### [Short task]
Make an exact copy of the listing below.

===

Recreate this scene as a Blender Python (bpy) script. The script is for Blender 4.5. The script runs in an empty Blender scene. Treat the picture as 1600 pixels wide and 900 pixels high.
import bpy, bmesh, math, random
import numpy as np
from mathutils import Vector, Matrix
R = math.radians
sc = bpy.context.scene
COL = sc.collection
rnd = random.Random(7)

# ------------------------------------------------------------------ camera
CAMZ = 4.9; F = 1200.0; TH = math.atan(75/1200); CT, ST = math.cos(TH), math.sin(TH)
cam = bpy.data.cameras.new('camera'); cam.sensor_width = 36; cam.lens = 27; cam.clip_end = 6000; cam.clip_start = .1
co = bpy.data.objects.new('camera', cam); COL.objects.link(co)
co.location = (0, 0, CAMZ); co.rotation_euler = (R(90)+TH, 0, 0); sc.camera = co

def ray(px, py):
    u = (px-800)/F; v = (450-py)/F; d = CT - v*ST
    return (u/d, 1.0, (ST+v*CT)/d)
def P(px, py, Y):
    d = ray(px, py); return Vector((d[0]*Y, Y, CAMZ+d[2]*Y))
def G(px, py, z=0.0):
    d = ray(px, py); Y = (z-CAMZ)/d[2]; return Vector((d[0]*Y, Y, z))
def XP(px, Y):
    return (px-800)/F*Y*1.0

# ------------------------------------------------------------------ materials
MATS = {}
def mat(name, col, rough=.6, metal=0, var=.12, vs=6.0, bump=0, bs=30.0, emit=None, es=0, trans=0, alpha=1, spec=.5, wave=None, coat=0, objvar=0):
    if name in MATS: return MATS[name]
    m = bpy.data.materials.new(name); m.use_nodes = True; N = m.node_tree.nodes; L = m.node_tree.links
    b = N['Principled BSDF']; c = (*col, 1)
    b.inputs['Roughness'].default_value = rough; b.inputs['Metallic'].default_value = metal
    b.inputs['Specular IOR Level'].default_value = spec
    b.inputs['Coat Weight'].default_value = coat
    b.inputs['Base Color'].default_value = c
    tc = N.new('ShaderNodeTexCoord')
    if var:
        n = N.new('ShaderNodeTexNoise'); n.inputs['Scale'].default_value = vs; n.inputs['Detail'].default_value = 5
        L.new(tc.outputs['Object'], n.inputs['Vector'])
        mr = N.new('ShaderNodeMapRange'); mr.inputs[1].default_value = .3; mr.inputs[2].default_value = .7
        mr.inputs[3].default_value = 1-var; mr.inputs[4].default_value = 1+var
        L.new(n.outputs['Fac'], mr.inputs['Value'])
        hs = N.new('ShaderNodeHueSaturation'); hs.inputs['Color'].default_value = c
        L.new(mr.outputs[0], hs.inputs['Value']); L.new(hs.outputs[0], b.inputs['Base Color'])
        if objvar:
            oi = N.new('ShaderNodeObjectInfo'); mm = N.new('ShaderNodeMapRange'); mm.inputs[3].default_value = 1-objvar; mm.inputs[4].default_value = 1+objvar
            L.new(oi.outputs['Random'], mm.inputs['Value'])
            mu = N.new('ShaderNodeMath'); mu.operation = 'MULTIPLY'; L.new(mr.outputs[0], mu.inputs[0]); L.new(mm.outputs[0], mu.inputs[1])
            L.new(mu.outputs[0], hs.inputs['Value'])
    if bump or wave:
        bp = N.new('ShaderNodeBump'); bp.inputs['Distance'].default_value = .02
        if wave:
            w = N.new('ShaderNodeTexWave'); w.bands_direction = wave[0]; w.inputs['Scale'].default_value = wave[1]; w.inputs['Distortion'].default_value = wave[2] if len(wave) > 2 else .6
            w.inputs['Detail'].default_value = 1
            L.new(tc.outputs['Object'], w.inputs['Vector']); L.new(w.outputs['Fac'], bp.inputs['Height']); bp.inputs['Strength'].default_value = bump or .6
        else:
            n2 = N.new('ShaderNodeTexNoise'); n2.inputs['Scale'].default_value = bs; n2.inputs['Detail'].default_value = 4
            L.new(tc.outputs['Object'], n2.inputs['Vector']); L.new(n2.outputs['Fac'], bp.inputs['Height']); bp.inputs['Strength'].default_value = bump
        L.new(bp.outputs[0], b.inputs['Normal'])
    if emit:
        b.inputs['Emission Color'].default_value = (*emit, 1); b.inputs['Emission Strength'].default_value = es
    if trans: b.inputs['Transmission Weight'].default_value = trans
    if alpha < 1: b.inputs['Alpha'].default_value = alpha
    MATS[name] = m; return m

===

### [Response to the exercise]
Recreate this scene as a Blender Python (bpy) script. The script is for Blender 4.5. The script runs in an empty Blender scene. Treat the picture as 1600 pixels wide and 900 pixels high.
import bpy, bmesh, math, random
import numpy as np
from mathutils import Vector, Matrix
R = math.radians
sc = bpy.context.scene
COL = sc.collection
rnd = random.Random(7)

# ------------------------------------------------------------------ camera
CAMZ = 4.9; F = 1200.0; TH = math.atan(75/1200); CT, ST = math.cos(TH), math.sin(TH)
cam = bpy.data.cameras.new('camera'); cam.sensor_width = 36; cam.lens = 27; cam.clip_end = 6000; cam.clip_start = .1
co = bpy.data.objects.new('camera', cam); COL.objects.link(co)
co.location = (0, 0, CAMZ); co.rotation_euler = (R(90)+TH, 0, 0); sc.camera = co

def ray(px, py):
    u = (px-800)/F; v = (450-py)/F; d = CT - v*ST
    return (u/d, 1.0, (ST+v*CT)/d)
def P(px, py, Y):
    d = ray(px, py); return Vector((d[0]*Y, Y, CAMZ+d[2]*Y))
def G(px, py, z=0.0):
    d = ray(px, py); Y = (z-CAMZ)/d[2]; return Vector((d[0]*Y, Y, z))
def XP(px, Y):
    return (px-800)/F*Y*1.0

# ------------------------------------------------------------------ materials
MATS = {}
def mat(name, col, rough=.6, metal=0, var=.12, vs=6.0, bump=0, bs=30.0, emit=None, es=0, trans=0, alpha=1, spec=.5, wave=None, coat=0, objvar=0):
    if name in MATS: return MATS[name]
    m = bpy.data.materials.new(name); m.use_nodes = True; N = m.node_tree.nodes; L = m.node_tree.links
    b = N['Principled BSDF']; c = (*col, 1)
    b.inputs['Roughness'].default_value = rough; b.inputs['Metallic'].default_value = metal
    b.inputs['Specular IOR Level'].default_value = spec
    b.inputs['Coat Weight'].default_value = coat
    b.inputs['Base Color'].default_value = c
    tc = N.new('ShaderNodeTexCoord')
    if var:
        n = N.new('ShaderNodeTexNoise'); n.inputs['Scale'].default_value = vs; n.inputs['Detail'].default_value = 5
        L.new(tc.outputs['Object'], n.inputs['Vector'])
        mr = N.new('ShaderNodeMapRange'); mr.inputs[1].default_value = .3; mr.inputs[2].default_value = .7
        mr.inputs[3].default_value = 1-var; mr.inputs[4].default_value = 1+var
        L.new(n.outputs['Fac'], mr.inputs['Value'])
        hs = N.new('ShaderNodeHueSaturation'); hs.inputs['Color'].default_value = c
        L.new(mr.outputs[0], hs.inputs['Value']); L.new(hs.outputs[0], b.inputs['Base Color'])
        if objvar:
            oi = N.new('ShaderNodeObjectInfo'); mm = N.new('ShaderNodeMapRange'); mm.inputs[3].default_value = 1-objvar; mm.inputs[4].default_value = 1+objvar
            L.new(oi.outputs['Random'], mm.inputs['Value'])
            mu = N.new('ShaderNodeMath'); mu.operation = 'MULTIPLY'; L.new(mr.outputs[0], mu.inputs[0]); L.new(mm.outputs[0], mu.inputs[1])
            L.new(mu.outputs[0], hs.inputs['Value'])
    if bump or wave:
        bp = N.new('ShaderNodeBump'); bp.inputs['Distance'].default_value = .02
        if wave:
            w = N.new('ShaderNodeTexWave'); w.bands_direction = wave[0]; w.inputs['Scale'].default_value = wave[1]; w.inputs['Distortion'].default_value = wave[2] if len(wave) > 2 else .6
            w.inputs['Detail'].default_value = 1
            L.new(tc.outputs['Object'], w.inputs['Vector']); L.new(w.outputs['Fac'], bp.inputs['Height']); bp.inputs['Strength'].default_value = bump or .6
        else:
            n2 = N.new('ShaderNodeTexNoise'); n2.inputs['Scale'].default_value = bs; n2.inputs['Detail'].default_value = 4
            L.new(tc.outputs['Object'], n2.inputs['Vector']); L.new(n2.outputs['Fac'], bp.inputs['Height']); bp.inputs['Strength'].default_value = bump
        L.new(bp.outputs[0], b.inputs['Normal'])
    if emit:
        b.inputs['Emission Color'].default_value = (*emit, 1); b.inputs['Emission Strength'].default_value = es
    if trans: b.inputs['Transmission Weight'].default_value = trans
    if alpha < 1: b.inputs['Alpha'].default_value = alpha
    MATS[name] = m; return m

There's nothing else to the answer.